Regulations such as the General Data Protection Regulation (GDPR) and the California Consumer Privacy Act (CCPA) provide a sound legal framework to handle personal data. What constitutes personal data, however, becomes ambiguous in the context of technical implementation and the level of cryptographic assurance required for protecting the identity of a governing entity.
Moreover, the definition of personal data in the GDPR is not granular enough to enforce the flagging of a transaction date or an unstructured data input which could subsequently be misused to extract Personally Identifiable Information (PII). Furthermore, cryptographic assurance can only be established if attributes, which require cryptographic encoding are marked at the time of schema creation. However, for that, software developers require a community-defined list of elements or a common standard for determining which attributes to flag.
The Blinding Identity Taxonomy (BIT) is a defensive tool developed for reducing the risk of identifying data subjects within blinded datasets. BIT comprises a list of elements that can be referenced by the schema publishers and data controllers to mark attributes, which may contain identifying information about governing entities. Once attributes have been flagged, any marked data can be removed or encrypted during the data lifecycle and the data is blinded. A dataset may be said to be successfully blinded when a potential adversary with access to the dataset cannot identify a significant number of data principals contained in it.
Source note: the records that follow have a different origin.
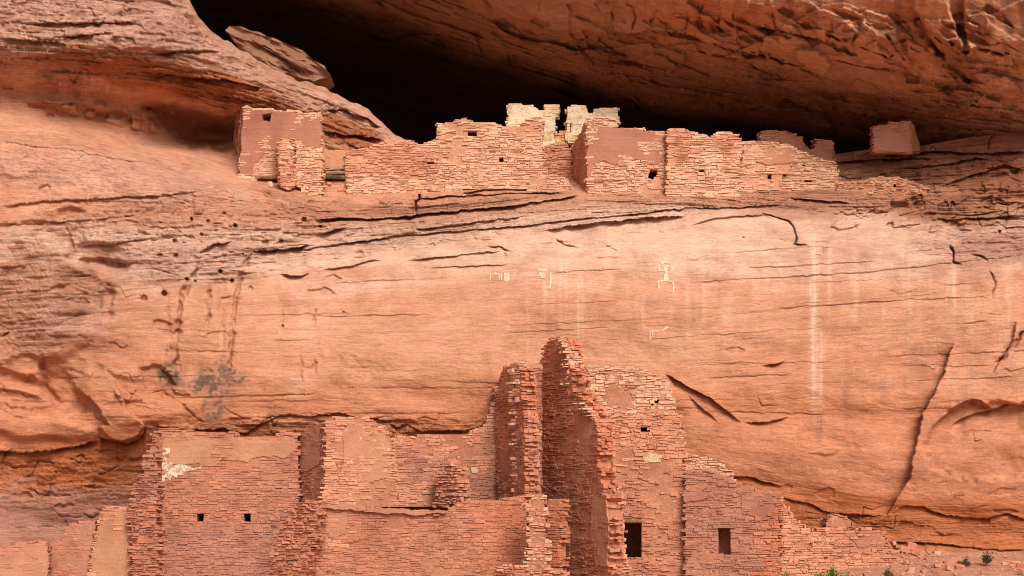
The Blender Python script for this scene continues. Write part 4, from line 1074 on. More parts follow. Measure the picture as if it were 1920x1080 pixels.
wall('smooth tan wall topped with square blocks, four dark openings below', (1384, 56.75), (1570, 57.0), [(1392, 264), (1440, 266), (1483, 270), (1486, 277), (1500, 281), (1520, 290), (1540, 299), (1565, 303), (1574, 330), (1576, 362), (1500, 370), (1384, 371), (1384, 330)], M_PALE, seed=14,
     holes=[(rect(1439, 326, 1447, 335), {'lintel': M_PALE, 'lh': 0.035}), (rect(1467, 326, 1475, 334), {'lintel': M_PALE, 'lh': 0.035}), ([(1502, 312), (1507, 306), (1512, 313)], {'deep': 0.7}), (rect(1508, 338, 1522, 344), {'lintel': M_PALE, 'lh': 0.03})],
     plaster=[([(1393, 275), (1440, 277), (1482, 280), (1484, 305), (1455, 308), (1420, 306), (1390, 312)], M_PL_TAN, 0.004)], **S_UP)
wall('rose mud walled ruin with a deep notch in its top, behind the tan wall', (1424, 58.0), (1567, 58.2), [(1424, 272), (1426, 252), (1434, 245), (1455, 245), (1475, 247), (1492, 253), (1505, 258), (1509, 266), (1515, 277), (1522, 280), (1529, 274), (1531, 263), (1545, 261), (1563, 263), (1566, 330), (1424, 330)], M_MAUVE, seed=15,
     plaster=[([(1460, 248), (1475, 250), (1490, 256), (1503, 262), (1508, 271), (1517, 284), (1530, 278), (1534, 266), (1560, 266), (1562, 326), (1470, 326)], M_PL_ROSE, 0.003)], **{**S_UP, 'core': M_MORTAR, 'blen': (0.2, 0.4)})
wall('low crumbling stone wall running off along the ledge to the right', (1568, 56.9), (1745, 56.2), [(1568, 338), (1600, 340), (1625, 336), (1650, 330), (1690, 333), (1720, 342), (1745, 352), (1740, 362), (1690, 368), (1640, 370), (1568, 366)], M_PALE, seed=16, rounded=True,
     holes=[(rect(1675, 345, 1680, 353),)], **{**S_UP, 'gap': 0.05, 'jit': 0.031})

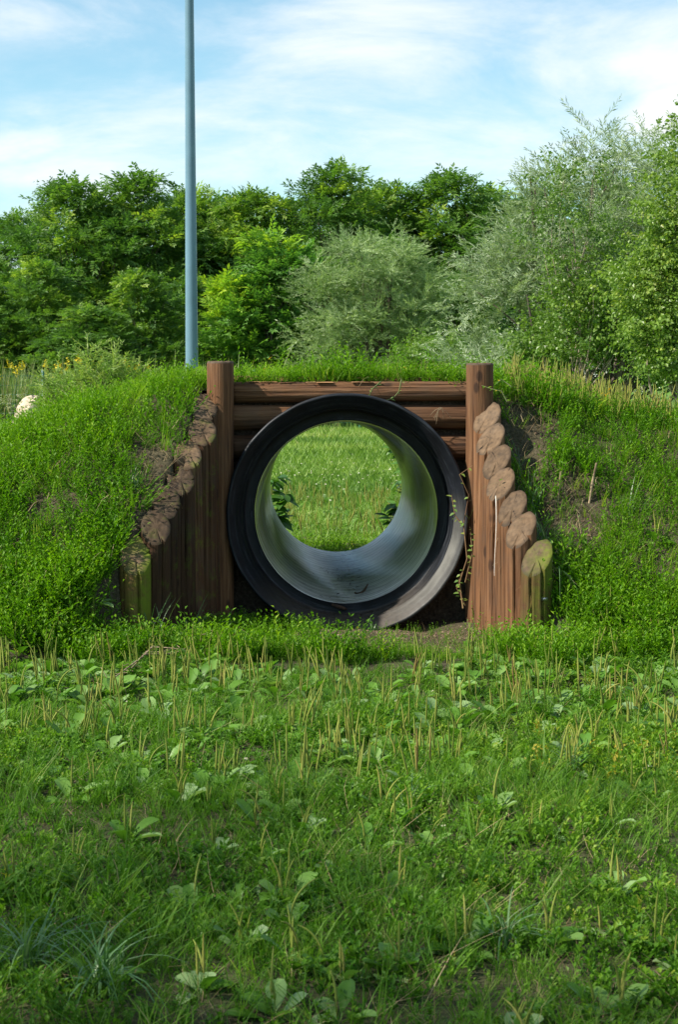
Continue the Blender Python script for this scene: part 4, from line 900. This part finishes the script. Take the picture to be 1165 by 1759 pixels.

The BIT is one of the under-the-hood critical pieces that are expected to fundamentally improve the online protection of personal data. The list of BIT elements is expected to continually mature alongside the exponential rise of captured data points across digital systems and technological advances such as artificial intelligence and the internet of things. Furthermore, BIT is expected to be a useful and practical guide for implementers as a de-identification technique and a resource to provide assurances to stakeholders about their datasets.